I love to cook. It’s one of my hobbies. I’ve collated around 500 or so recipes that I’ve tried over the years. But it’s boring when there is only yourself to cook for. I’m recently single again for the first time in 8 years, and I’ve started to revert back to how I ate during my only other period of singledom.

I have the same thing over and over. Repetitive eating.

For years all that I would have for my lunch would be tinned tuna fish. My kitchen cupboard could easily have 50 cans in it at any one time. There was a little bit of variation in my diet. I would either have sandwiches, or with a light salad.

My evening meals would be a little more varied. I would batch cook once a month and freeze enough meals for the coming month. However, I’d only pre-cook 3 or 4 different meals. A lamb curry, a chicken curry, bolognese and chili. Sometimes I’d have the same meal night after night.

I’d never get bored of eating the same thing day after day, but then suddenly I’d stop and move on to the next food obsession. I’m not sure whether this is an ASD thing or not, but I don’t know of anyone else that enjoys having the same meals day after day.

I’ve branched out these days on the batch cooking.
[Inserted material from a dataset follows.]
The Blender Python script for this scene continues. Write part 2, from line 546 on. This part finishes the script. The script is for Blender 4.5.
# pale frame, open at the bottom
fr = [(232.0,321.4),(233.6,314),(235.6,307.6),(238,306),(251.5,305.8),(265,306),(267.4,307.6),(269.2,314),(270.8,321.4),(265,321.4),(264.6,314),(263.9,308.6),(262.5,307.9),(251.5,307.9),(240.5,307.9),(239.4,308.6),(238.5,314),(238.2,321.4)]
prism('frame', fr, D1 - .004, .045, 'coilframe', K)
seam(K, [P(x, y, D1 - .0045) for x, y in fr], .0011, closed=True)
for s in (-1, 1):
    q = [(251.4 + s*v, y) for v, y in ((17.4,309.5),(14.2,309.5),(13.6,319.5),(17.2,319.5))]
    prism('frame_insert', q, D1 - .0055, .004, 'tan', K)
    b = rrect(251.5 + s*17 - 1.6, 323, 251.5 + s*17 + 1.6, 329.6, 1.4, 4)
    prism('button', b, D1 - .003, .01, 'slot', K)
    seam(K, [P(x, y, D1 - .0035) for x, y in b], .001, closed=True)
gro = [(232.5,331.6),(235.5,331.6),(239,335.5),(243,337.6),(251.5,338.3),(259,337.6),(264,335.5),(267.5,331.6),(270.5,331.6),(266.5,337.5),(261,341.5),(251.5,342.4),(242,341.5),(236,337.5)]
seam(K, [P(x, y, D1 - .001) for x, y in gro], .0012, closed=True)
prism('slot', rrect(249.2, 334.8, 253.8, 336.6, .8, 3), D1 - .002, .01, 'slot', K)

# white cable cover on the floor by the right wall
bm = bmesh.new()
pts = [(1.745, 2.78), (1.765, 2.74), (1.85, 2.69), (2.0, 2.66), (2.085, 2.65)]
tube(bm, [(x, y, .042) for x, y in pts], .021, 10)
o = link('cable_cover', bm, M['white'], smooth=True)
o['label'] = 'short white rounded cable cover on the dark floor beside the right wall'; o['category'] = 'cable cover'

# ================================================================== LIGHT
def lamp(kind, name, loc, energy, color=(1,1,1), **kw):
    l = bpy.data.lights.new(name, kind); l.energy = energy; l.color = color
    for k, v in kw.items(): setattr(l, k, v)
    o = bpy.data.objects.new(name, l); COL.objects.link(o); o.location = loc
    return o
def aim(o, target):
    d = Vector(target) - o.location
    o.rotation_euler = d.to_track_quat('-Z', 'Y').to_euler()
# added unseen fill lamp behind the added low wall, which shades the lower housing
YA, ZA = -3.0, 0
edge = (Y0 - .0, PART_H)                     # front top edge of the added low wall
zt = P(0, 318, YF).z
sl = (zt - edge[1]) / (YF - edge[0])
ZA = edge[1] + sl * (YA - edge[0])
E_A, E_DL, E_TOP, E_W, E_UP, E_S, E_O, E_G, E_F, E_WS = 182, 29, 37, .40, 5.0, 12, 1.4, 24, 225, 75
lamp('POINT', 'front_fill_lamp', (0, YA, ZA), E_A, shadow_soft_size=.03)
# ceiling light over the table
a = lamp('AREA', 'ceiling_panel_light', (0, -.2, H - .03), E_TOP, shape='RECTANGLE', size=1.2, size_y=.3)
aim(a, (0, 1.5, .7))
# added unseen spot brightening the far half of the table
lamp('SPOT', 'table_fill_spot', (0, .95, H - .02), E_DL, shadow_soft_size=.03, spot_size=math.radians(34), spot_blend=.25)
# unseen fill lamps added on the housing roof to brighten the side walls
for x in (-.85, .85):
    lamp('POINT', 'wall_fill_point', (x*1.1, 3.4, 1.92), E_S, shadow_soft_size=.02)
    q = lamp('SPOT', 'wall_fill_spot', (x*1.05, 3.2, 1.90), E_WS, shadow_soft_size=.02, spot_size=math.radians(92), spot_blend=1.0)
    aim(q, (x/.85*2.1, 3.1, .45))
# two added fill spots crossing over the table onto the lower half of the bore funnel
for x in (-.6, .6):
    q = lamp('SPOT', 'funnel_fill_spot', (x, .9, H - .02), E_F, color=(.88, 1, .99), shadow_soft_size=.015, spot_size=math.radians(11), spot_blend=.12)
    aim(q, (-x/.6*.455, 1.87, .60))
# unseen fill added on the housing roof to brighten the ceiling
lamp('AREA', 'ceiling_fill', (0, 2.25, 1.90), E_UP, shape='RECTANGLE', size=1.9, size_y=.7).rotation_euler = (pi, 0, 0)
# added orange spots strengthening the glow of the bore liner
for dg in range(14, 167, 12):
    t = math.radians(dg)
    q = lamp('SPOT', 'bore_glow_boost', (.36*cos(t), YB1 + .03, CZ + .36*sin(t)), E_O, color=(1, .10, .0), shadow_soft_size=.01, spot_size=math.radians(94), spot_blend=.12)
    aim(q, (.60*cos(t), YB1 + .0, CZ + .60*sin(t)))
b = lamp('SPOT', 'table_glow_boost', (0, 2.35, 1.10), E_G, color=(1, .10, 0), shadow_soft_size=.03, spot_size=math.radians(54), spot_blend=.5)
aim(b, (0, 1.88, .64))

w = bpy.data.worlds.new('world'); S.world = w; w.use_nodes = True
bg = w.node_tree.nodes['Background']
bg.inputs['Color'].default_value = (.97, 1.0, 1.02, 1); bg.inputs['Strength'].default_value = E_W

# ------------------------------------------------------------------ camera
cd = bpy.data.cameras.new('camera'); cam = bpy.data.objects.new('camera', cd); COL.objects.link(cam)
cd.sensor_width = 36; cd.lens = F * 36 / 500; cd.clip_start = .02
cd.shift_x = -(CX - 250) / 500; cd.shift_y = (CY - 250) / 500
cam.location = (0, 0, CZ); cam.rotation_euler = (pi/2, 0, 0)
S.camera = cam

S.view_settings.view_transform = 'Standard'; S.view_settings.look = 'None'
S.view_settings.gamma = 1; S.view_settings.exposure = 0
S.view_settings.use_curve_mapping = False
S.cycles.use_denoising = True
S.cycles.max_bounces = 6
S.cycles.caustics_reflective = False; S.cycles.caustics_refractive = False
As well as the 4 mentioned I also prepare a variety of pulled porks, beef bourguignon, stews, and goat curry, so there the time between repetition is greater these days.

When you hear the phrase “problem solving” you probably assume that there is something wrong that needs a resolution. Whilst that is certainly a correct assumption, the phrase means much more than that. We all problem solve at different levels throughout our daily lives. From deciding what to wear, to what to eat, we all make decisions in our day so routinely that we don’t even consider them to be problem solving. For people with ASD these simple task can be quite a challenge.

I have no dress sense, so I own about 30 black t-shirts, because that’s easy. I buy the same shoes over and over because it’s easier than deciding if a new style suits. I’m not even sure the style that I have suits! I buy the same socks and underwear in bulk too. Basically I dress all in black!

There is one particular thing that I do which really wound Maria up and was the cause of more than one argument, and that is how I unload the washing machine and arrange the clothes on the clothes maiden.

Maria has the ability to just pull items out of the washing machine and place them in random places on the maiden, as though solving a Krypton Factor puzzle, and have the task complete within a few minutes. It would take me at least 15 minutes to do.

First I have to get all of the items out of the machine and categorise them into socks, underwear, trousers, tops along the work surface in the utility room. I then put the socks at the bottom of the maiden, underwear next, then tops and finally trousers. There is just no way that I can randomly pull items out and place them in the correct order on the maiden. If I start at the top, or place things randomly, then the items get in the way of placing the lower ones.

This would really frustrate and annoy Maria because no matter how many times she tried to “train” me to do it her way, I just couldn’t get it. She would think that I was wilfully doing it my way to annoy her, but I wasn’t. There is just no way that I can complete this task in any way other than how I do.

Consequently this leads to an increase in anxiety, because you start to think that you are stupid for not being able to do something that is so simple for others.